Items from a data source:
-------

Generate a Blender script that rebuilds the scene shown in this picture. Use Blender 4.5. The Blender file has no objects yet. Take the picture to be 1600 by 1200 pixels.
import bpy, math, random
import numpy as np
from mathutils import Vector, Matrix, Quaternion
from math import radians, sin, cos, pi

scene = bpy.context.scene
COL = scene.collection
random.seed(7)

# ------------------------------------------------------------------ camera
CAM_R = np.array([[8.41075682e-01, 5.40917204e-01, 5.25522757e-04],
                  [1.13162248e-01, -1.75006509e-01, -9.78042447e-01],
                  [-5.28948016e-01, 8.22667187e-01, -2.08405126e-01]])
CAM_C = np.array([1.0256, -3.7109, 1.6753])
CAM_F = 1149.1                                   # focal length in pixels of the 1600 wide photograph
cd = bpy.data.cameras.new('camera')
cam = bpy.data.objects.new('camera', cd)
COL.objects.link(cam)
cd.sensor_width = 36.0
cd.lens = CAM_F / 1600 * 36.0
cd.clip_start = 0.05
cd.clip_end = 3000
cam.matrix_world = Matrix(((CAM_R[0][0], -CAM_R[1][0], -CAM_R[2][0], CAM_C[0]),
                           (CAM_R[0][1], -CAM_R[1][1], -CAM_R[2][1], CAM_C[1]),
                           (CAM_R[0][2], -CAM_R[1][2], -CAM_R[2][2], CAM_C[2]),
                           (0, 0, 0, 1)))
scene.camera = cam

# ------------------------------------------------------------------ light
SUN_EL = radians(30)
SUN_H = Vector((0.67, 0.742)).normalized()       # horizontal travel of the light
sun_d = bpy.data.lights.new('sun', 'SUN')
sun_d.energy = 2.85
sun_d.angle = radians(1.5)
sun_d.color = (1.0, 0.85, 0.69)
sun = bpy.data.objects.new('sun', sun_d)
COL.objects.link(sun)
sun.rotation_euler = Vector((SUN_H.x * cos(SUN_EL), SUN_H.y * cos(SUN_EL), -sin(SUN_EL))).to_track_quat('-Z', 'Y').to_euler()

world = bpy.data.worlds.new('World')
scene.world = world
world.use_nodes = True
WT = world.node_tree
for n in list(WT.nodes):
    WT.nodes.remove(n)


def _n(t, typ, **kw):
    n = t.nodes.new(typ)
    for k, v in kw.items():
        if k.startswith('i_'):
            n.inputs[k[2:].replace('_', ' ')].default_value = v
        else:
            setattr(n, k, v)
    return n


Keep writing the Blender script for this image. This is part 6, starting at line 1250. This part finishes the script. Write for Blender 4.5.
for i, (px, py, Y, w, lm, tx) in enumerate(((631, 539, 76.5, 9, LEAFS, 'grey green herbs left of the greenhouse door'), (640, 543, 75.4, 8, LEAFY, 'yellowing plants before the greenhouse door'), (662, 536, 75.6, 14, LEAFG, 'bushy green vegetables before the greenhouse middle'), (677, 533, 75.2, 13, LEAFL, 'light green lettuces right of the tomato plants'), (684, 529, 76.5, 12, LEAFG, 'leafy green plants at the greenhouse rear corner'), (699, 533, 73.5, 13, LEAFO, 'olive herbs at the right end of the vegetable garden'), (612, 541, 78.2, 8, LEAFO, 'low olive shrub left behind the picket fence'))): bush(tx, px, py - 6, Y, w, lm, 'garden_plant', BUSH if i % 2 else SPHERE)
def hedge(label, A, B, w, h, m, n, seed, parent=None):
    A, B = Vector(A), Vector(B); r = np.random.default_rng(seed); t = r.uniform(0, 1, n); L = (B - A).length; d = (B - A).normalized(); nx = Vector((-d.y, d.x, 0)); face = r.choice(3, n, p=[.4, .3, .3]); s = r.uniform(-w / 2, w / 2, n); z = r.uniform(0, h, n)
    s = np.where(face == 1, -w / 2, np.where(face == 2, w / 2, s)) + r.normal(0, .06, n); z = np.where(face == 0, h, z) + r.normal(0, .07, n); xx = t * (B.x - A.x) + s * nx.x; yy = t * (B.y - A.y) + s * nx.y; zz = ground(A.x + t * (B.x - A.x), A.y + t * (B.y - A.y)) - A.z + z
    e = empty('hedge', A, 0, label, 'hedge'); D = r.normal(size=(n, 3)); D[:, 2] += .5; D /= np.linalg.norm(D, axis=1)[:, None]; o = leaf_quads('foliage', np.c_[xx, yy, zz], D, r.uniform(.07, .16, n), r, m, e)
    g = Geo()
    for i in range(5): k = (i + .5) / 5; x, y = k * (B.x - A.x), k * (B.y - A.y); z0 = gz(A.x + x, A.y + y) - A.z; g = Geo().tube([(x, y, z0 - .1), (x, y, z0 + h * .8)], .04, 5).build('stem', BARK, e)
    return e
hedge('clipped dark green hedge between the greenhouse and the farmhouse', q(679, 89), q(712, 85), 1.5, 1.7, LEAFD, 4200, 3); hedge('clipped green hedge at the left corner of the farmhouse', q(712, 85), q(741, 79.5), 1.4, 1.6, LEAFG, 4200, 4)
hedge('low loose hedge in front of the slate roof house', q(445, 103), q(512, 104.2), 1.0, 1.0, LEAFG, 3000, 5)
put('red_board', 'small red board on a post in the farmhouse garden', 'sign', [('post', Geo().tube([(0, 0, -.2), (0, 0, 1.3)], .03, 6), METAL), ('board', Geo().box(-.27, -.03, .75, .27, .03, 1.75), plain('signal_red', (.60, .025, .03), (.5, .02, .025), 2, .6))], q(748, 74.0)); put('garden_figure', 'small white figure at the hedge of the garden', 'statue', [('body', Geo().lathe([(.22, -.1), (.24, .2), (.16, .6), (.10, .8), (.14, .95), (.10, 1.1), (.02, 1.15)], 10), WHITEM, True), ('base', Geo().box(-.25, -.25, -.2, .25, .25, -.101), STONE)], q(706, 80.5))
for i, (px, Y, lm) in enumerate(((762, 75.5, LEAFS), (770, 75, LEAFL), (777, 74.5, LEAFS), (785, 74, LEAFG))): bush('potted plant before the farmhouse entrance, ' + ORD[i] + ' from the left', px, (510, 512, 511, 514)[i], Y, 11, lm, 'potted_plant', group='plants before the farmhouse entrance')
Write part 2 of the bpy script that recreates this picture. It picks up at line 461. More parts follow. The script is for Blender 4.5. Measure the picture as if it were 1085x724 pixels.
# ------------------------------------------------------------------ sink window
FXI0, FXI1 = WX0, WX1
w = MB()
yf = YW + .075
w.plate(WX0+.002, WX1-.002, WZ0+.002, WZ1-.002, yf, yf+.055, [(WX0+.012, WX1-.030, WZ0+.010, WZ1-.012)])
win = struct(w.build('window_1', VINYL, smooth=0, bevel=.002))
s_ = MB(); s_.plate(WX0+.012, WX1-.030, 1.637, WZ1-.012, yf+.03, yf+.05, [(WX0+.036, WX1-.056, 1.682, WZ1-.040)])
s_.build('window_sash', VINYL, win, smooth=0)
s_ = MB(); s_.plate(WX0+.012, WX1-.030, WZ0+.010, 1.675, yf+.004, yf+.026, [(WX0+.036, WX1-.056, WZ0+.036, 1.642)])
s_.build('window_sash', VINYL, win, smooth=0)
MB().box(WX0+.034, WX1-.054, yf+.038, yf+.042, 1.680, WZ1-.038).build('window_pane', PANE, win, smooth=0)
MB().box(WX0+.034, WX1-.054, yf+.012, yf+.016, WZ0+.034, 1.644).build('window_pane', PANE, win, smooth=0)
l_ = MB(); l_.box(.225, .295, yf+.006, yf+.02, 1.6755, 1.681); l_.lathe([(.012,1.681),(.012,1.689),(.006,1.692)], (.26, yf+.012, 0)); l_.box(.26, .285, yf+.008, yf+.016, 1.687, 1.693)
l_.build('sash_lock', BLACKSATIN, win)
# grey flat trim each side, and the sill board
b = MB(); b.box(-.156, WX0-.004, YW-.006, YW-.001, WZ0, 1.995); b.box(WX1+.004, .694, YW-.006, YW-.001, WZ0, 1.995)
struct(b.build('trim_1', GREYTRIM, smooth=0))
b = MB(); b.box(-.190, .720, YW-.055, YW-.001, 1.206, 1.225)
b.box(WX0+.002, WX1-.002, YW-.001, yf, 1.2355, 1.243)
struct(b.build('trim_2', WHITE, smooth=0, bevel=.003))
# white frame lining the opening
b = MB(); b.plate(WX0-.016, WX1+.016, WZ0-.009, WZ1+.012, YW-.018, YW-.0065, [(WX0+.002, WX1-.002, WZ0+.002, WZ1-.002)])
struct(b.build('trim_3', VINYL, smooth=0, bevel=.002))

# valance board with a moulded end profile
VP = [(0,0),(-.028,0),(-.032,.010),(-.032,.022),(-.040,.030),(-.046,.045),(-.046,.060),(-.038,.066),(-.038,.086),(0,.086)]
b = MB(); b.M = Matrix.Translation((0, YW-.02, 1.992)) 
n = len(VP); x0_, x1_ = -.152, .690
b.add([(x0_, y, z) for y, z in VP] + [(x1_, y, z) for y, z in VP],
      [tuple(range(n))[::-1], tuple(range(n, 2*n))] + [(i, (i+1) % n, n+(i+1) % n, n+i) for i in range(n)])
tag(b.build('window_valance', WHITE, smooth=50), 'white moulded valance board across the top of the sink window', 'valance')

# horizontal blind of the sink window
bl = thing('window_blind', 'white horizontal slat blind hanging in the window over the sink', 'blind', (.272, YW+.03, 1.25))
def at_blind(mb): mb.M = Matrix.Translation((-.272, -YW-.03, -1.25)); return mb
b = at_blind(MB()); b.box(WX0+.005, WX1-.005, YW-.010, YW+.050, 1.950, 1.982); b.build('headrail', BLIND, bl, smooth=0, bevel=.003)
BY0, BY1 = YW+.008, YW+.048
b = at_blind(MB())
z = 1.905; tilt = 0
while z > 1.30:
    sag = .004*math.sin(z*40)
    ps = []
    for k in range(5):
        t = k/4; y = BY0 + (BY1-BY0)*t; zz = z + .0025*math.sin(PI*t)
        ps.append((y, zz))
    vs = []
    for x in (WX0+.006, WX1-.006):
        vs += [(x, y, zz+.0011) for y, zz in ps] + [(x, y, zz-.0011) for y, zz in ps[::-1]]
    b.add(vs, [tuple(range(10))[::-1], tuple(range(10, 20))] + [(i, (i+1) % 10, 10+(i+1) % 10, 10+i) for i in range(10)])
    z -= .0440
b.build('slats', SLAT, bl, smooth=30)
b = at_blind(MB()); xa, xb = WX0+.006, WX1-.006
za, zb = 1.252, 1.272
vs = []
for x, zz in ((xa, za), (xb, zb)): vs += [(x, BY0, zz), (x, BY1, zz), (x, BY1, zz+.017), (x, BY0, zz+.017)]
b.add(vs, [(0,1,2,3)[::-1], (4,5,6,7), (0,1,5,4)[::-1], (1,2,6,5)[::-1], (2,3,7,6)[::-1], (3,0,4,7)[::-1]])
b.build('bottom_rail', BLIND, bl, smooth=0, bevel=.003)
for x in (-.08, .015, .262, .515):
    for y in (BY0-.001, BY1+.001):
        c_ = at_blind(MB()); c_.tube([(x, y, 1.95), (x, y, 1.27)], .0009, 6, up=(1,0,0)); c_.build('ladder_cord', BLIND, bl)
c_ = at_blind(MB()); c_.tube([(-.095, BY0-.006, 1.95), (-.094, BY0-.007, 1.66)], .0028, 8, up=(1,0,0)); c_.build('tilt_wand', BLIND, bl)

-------

#### What you have to do:
Return only the number of lines in the data above that include the word "objects".

#### Response to this task:
5